TRPGにおいても、例えば、ある種の「つまらなさ」を排除するゲームデザインや、マスタリング手法が、場合によってはゲームの面白さの広がりを阻害する場合、というのは確かにあるかもしれません。


ただし、それには「受け入れるべきつまらなさ」と「受け入れるべきでないつまらなさ」を、きちんと定義することが必要です。
それをせずに「つまらないものを避けるのはダメ!」「自分の面白さを好きなだけ追求しろ」というのは、あまりにも暴論です。

「面白い」ということ

「面白さ」というのは人それぞれですし、開拓しがいのある領域です。自由な発想がなければ、新たな面白さを見いだすことはできません。TRPGでも、また同じ。
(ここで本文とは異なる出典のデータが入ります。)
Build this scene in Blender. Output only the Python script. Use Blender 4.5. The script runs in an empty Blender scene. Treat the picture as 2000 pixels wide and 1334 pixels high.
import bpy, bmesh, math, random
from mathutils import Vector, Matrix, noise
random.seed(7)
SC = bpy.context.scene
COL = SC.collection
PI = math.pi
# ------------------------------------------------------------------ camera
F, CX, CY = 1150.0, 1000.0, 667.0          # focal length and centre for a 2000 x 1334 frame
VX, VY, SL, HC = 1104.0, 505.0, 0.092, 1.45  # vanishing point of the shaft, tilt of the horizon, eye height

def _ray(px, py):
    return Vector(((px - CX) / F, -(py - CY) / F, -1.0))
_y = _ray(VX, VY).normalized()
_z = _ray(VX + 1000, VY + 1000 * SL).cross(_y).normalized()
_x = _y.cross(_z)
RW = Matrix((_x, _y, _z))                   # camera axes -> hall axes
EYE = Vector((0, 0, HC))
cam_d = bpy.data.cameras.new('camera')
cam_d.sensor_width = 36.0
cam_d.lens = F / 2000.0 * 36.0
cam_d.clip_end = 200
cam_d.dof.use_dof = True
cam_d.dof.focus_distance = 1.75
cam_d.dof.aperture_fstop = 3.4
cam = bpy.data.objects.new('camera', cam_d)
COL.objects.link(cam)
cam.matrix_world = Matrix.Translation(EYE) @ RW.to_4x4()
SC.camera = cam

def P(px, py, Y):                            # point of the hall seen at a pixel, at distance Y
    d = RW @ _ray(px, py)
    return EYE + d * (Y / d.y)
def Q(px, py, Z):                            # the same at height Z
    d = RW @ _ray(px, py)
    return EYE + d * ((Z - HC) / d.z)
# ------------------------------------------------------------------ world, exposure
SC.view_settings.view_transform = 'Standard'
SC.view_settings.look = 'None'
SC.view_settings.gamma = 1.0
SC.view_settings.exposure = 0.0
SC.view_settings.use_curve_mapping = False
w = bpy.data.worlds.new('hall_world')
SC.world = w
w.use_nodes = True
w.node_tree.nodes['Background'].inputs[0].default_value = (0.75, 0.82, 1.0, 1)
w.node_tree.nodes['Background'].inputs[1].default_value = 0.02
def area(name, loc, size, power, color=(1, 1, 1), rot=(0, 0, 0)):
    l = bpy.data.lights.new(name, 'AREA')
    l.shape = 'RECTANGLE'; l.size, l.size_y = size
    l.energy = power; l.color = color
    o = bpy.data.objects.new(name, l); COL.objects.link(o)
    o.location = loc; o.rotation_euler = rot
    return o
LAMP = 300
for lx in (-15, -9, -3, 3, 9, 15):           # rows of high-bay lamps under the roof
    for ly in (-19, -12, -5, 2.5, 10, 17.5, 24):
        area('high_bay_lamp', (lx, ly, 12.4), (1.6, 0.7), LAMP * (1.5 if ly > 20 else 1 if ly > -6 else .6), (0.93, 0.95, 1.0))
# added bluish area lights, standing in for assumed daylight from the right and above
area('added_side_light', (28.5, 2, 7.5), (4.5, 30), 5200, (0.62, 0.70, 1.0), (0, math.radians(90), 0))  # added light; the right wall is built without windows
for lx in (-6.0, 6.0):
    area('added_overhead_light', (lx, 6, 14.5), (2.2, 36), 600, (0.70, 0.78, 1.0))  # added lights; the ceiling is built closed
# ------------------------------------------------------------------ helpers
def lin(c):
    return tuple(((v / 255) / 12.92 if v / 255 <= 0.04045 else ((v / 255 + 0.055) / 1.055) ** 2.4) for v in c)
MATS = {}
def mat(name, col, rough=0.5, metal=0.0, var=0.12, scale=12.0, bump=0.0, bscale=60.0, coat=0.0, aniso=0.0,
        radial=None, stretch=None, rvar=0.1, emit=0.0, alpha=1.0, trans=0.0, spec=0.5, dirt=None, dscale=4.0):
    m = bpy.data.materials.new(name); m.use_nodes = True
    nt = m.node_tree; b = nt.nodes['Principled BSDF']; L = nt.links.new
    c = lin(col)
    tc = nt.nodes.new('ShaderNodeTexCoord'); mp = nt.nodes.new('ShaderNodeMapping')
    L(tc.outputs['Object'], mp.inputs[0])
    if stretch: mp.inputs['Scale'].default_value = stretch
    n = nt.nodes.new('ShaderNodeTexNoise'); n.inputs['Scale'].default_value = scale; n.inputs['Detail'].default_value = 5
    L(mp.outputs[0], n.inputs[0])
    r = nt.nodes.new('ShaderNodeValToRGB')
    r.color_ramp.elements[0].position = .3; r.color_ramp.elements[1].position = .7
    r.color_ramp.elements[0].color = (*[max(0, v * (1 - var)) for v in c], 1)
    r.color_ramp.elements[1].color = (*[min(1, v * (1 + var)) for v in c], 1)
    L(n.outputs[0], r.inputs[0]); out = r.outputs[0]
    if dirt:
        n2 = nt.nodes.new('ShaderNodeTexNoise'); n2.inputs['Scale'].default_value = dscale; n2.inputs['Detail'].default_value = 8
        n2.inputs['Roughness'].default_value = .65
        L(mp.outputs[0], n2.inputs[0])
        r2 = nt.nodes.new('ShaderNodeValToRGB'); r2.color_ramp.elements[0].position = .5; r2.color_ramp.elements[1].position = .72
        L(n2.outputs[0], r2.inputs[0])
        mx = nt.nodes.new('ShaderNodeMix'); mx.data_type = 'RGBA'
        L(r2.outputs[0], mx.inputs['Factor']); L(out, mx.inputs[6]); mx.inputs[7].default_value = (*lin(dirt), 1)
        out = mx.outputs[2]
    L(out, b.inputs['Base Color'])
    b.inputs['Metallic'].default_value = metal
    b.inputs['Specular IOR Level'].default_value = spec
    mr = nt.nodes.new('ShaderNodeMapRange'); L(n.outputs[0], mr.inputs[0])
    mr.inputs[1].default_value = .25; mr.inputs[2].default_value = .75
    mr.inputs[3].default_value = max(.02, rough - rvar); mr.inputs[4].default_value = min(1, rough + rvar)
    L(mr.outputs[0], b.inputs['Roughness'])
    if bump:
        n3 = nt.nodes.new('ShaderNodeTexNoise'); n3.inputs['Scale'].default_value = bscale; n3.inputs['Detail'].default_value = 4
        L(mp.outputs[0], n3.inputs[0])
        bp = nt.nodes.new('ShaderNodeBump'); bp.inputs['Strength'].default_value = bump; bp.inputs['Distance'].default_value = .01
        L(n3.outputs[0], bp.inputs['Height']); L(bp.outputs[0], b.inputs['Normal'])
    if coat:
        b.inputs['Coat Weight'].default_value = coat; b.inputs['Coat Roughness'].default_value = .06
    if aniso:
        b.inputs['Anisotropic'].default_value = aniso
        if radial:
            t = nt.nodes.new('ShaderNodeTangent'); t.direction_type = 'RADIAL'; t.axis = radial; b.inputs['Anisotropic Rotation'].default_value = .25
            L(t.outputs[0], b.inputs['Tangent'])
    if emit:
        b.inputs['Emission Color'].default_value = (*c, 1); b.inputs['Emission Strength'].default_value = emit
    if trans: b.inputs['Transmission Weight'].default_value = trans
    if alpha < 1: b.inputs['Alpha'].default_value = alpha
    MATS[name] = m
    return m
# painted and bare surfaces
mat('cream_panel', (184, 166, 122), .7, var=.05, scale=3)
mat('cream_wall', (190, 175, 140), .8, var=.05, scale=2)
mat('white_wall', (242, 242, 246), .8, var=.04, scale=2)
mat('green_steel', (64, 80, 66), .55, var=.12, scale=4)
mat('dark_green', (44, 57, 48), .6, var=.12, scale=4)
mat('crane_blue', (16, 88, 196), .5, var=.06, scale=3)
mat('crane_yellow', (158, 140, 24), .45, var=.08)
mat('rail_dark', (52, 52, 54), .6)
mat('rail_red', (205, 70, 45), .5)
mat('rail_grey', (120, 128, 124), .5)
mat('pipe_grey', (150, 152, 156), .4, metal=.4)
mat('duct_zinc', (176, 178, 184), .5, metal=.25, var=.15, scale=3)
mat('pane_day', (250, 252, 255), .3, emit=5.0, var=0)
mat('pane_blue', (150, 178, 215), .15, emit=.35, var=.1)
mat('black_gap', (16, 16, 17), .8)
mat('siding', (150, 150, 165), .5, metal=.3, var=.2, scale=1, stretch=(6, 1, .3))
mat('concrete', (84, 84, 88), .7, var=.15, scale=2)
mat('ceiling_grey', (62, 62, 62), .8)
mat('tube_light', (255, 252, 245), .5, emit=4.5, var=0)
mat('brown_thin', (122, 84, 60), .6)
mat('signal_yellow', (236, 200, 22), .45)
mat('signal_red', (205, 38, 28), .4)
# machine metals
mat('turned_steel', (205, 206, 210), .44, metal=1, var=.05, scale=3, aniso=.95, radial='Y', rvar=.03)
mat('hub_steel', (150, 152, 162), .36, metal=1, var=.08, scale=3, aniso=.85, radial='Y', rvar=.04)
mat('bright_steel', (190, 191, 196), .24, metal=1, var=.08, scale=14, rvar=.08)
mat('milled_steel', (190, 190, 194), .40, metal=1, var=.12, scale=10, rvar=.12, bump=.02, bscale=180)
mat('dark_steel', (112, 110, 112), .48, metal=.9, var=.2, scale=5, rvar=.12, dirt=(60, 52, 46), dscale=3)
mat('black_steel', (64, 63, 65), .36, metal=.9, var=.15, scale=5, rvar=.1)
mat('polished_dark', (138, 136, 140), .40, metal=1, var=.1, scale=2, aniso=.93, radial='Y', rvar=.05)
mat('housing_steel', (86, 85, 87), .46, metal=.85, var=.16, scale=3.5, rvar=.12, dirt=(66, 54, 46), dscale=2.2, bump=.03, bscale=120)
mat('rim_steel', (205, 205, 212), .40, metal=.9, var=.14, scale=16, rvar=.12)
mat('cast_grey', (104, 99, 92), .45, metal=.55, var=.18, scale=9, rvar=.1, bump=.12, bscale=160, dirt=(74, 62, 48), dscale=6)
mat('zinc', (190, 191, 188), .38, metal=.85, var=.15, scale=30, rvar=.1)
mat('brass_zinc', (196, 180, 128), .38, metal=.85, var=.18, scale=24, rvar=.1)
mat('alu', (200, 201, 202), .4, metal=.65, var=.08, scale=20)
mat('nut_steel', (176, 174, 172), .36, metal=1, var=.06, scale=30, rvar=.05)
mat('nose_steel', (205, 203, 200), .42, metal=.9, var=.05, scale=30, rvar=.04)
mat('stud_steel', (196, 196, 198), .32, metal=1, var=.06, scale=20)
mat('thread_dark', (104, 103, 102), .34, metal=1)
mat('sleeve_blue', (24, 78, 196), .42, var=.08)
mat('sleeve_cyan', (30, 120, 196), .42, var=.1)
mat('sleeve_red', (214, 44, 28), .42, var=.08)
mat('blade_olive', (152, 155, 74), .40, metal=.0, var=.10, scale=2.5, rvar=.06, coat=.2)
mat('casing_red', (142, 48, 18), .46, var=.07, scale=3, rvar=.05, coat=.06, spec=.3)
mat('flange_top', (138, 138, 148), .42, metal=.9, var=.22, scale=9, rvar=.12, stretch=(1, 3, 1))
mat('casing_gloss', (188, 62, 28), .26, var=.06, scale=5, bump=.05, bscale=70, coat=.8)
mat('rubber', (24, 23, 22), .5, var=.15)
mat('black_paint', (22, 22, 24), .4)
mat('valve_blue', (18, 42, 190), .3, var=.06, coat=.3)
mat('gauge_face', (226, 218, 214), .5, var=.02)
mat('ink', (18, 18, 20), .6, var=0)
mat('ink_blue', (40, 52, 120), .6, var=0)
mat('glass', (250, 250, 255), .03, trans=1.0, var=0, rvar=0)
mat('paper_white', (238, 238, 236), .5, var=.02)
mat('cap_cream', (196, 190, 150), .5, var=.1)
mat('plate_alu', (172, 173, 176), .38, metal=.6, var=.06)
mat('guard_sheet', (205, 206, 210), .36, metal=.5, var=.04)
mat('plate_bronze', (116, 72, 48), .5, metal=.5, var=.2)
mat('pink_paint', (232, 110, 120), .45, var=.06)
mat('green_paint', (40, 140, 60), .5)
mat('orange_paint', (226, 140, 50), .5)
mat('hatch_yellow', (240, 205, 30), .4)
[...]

TRPGのシステムには、さまざまなデザイナーからのサジェスチョンが盛り込まれています。
それを無視するのは、普通に考えて賢いとは言えないでしょう。
一方で、それに縛られてしまうことはないだろうか?
多少は、あるかもしれません。


もしデザイナーの託宣通り遊んでいたら、一生ずっと満足できる、という、理想的な(あるいは麻薬的な)ゲームが完成したら別ですが、実際のところそうではない。デザイナーの言う通りにやってみたつもりで、つまらなかった場合、別にデザイナーが損害賠償してくれるわけではない。面白いセッションは自分(達)で作らないといけない。普通にTRPGをやっていれば、このことに気が付くでしょうし、そこにおいて皆、自己責任というのを理解していくわけです。


そうやって遊び続ける内に、さらなる高みを目指してプレイテクを研鑽したり、つまらなかったことを反省したり、飽きて別のシステムやったりするものですし、それでいいんだと思います。


「面白い」「つまらない」という素朴な気持ちを自由に発することができ、また、互いにフォローしあえる環境を作るのが良いな、と思います。
その中にはプレイヤーの声と同時に、デザイナーの主張やアドバイスも含まれることは言うまでもありません。